Totalmente recuperado de sus problemas físicos, el nuevo seleccionador de Polonia, Jacek Gmoch, ayudante y sustituto del mítico técnico Kazimierz Gorski, decidió escuchar el clamor popular y llamó de nuevo a Lubanski, que aún era uno de los jugadores más queridos del país, para un duelo contra Chipre en 1976. Repitió en tres ocasiones al año siguiente, en las que anotó dos tantos. Sus actuaciones dejaron tan buen sabor de boca que entró en la lista de convocados para el Mundial de 1978. Ayudó probablemente el premio al Fair Play que recibió por renunciar a marcar un gol frente a Dinamarca en un partido de la fase de clasificación, porque el portero rival estaba en el suelo lesionado. Con 31 años llegaba por fin su oportunidad de mostrarse en el mayor torneo de fútbol del mundo.
Pero el envejecido combinado polaco no acabó de cuajar en Argentina. A hombres como Lato, Szarmach, Tomaszewski y Deyna les pesaban las piernas tras tantas emociones vividas y los jóvenes como Boniek aún estaban demasiado verdes para tomar las riendas del equipo. Ser eliminados en la segunda fase, donde solo pudieron vencer a Perú y fueron derrotados por Argentina y Brasil, fue visto como un fracaso. Y la inclusión de Lubanski en el grupo se entendió como un error. En 1980, el delantero disputó su último encuentro internacional, un amistoso contra Checoslovaquia en Chorzow. Como no podía ser de otra forma, se despidió marcando una diana.

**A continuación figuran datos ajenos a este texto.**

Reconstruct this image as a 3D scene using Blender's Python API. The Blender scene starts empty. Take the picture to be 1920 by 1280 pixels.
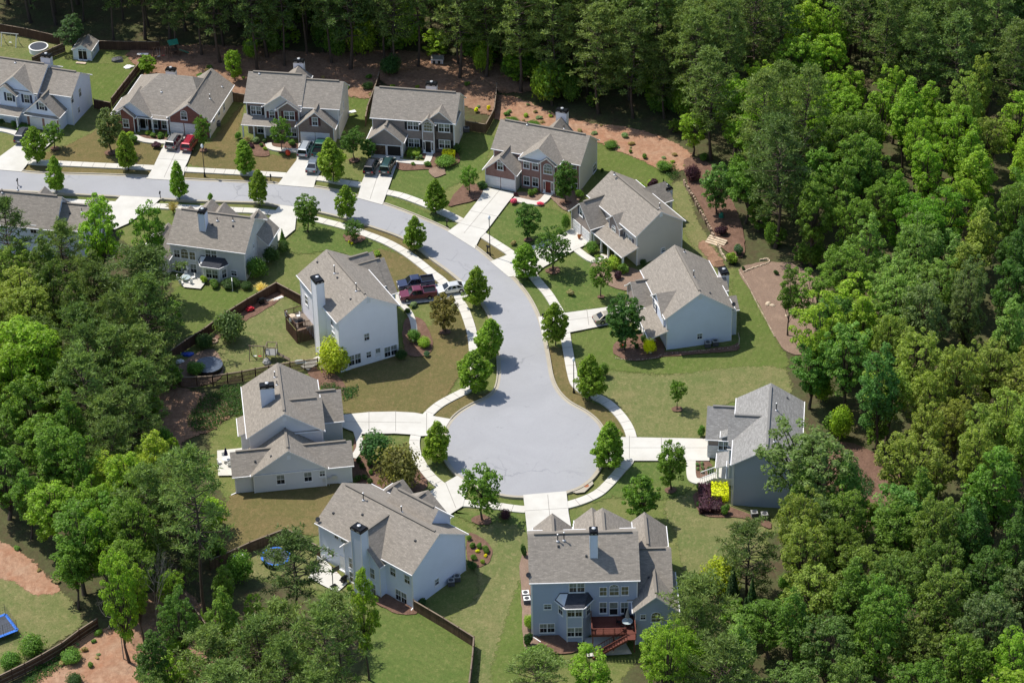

Wodzmierz Lubanski cerró su carrera profesional jugando en dos equipos de la segunda división francesa. Primero actuó en el Valenciennes, donde se proclamó máximo goleador del torneo con 28 chicharros en 31 partidos en la temporada 1982/83. Luego estuvo dos campañas en el Quimper, colgando definitivamente las botas en 1985. Recientemente fue reconocido como el mejor futbolista polaco de los últimos 50 años.